Zen and the art of archery

My friend Omar has a millwork and art workshop where he spends a large part of every day. He says “When I am here, I am happy, and people love my work and thank me for it,” and I envy his non-conflict about his work. In academia we don’t have all the autonomy he has, or do not know how to take it; it is also true that we are expected to be conflicted about work and that this does no good since there are enough real problems without creating additional ones.

This weekend I stayed in. Saturday I read a whole book for research and personal purposes and it took me twelve hours and was refreshing. Today I organized papers and notes for research purposes and began to feel happier and happier, even though I ostensibly did not make a great leap forward and I did not do anything Fun, and even though I was doing this because I did not feel like preparing classes or writing letters of recommendation, which I really needed to do. Nonetheless I began to feel just like Omar: “When I am here, I am happy.”

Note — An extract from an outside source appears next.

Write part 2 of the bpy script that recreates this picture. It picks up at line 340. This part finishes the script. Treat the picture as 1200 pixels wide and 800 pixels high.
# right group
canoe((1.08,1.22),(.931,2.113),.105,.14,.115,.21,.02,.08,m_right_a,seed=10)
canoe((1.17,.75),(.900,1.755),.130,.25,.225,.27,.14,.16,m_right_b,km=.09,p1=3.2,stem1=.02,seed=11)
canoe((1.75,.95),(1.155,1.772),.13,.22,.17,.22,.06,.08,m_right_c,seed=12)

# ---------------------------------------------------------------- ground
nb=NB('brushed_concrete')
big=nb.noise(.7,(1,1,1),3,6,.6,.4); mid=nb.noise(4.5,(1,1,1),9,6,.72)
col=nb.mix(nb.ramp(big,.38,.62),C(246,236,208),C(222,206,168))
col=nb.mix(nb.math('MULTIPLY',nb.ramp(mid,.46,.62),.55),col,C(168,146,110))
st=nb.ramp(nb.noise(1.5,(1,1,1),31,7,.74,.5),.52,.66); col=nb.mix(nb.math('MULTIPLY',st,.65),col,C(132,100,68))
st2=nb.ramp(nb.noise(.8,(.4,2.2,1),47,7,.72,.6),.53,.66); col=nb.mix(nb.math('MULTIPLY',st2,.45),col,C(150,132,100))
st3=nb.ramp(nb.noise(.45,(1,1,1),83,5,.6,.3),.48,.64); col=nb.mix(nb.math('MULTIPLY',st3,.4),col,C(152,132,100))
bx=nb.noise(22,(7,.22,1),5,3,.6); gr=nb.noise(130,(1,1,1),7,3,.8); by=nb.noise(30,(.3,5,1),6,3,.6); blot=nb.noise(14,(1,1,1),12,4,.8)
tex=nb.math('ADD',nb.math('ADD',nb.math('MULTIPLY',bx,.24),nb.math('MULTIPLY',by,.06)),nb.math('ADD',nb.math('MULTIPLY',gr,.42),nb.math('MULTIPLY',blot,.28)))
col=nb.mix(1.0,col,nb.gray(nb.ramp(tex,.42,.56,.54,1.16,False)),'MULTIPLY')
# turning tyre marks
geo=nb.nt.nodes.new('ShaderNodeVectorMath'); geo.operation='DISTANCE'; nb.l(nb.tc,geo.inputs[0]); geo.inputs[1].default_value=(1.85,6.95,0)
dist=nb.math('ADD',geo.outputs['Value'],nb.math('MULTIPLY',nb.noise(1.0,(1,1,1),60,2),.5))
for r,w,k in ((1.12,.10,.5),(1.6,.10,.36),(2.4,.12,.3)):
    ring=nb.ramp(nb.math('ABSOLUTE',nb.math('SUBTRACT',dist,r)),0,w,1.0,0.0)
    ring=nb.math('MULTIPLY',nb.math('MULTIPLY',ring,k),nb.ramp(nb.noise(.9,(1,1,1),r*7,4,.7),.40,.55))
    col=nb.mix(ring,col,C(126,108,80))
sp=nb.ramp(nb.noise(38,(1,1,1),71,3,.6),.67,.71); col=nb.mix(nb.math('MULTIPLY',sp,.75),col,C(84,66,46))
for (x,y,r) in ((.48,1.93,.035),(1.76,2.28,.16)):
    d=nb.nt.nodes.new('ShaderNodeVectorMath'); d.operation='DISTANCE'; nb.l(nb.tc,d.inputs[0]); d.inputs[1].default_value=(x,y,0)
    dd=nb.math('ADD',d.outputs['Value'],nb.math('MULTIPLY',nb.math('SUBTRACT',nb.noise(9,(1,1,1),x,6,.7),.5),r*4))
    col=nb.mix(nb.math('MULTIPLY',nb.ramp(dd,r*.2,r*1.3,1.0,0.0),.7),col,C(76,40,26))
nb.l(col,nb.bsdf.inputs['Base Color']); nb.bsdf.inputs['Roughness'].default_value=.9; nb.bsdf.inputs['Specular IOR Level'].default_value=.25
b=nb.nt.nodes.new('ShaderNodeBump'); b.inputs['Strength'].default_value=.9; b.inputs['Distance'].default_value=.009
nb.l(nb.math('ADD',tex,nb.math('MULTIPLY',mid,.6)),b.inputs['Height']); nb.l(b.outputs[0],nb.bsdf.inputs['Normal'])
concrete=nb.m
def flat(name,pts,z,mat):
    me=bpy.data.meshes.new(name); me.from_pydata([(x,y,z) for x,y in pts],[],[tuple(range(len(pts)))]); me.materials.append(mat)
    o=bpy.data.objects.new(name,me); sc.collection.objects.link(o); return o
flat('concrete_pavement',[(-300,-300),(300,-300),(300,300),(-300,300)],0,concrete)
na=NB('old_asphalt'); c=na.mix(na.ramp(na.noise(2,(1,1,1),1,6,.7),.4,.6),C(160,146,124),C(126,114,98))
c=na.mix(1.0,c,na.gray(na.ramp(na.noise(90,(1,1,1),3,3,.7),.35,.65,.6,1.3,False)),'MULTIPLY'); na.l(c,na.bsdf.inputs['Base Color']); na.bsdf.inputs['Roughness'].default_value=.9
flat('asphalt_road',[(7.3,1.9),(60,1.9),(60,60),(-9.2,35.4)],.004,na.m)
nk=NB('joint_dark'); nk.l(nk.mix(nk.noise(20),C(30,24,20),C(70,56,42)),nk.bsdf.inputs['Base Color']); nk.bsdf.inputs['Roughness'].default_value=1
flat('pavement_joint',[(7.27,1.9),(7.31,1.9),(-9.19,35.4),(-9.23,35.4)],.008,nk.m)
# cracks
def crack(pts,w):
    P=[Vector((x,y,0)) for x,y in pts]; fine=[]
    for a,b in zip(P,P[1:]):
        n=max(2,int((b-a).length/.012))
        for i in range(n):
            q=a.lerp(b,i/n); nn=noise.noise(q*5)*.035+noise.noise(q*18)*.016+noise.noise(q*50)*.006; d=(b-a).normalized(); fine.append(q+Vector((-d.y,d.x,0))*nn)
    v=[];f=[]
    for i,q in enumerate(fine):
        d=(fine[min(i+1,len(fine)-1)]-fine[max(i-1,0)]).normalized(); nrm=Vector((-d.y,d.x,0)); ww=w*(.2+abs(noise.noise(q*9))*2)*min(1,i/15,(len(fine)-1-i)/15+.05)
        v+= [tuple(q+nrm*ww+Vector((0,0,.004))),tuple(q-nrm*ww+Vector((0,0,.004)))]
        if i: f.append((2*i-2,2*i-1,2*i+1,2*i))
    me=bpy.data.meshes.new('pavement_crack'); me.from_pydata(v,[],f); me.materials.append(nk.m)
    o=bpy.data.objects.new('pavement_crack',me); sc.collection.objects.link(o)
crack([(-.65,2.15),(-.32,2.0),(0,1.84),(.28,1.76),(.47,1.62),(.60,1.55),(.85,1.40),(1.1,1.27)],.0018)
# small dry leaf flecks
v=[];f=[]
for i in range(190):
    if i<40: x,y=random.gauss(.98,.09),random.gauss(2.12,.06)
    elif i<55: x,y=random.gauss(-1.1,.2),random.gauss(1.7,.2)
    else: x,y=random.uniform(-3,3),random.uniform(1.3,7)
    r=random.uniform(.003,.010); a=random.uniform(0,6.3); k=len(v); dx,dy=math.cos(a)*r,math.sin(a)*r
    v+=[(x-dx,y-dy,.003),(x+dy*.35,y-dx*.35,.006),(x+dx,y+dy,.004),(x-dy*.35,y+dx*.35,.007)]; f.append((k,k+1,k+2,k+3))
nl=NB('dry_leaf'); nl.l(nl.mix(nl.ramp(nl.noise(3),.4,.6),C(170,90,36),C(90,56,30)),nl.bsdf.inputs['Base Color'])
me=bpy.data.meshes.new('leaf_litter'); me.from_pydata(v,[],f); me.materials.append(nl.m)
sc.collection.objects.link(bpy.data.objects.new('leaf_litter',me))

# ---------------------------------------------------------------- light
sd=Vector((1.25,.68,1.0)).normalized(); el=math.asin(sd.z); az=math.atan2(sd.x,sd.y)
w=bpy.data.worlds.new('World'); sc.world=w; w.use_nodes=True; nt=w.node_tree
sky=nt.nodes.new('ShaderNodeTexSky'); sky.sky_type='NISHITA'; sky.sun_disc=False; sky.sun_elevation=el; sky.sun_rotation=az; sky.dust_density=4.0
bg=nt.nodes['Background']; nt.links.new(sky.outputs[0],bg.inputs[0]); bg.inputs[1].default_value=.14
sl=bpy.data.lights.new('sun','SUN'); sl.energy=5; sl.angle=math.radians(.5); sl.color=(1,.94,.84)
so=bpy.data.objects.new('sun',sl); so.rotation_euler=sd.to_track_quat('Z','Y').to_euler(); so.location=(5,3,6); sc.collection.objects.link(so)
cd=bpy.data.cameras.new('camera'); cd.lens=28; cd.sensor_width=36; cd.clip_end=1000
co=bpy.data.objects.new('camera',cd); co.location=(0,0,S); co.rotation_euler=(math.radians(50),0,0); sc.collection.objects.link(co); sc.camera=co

I had this interesting conversation with Jonathan. He says, “If it is hard work just to live inside your own head, then there is not much left for anything else.” Interestingly, it was Reeducation that made this so hard for me. Before, I was like Herrigel’s archer, not thinking of myself or the target, only the arrow and the bow. Reeducation did not understand the lack of emphasis on self and feeling, and considered it a problem but it was in part cultural difference (Reeducation was very Western and Christian, and I was unfamiliar with its discourse and did not recognize it but tried, now too hard and not in a Zenlike way, to assimilate).

Do I like what I do? Yes, if I allow myself to be there and do it.


One thought on “Zen and the art of archery

  1. There is this as breakthrough, though: he is right in his way, I *do* have difficulty processing emotions (and also stating needs). THAT would be why I was blocked / have been blocked so long. Hmmmmm.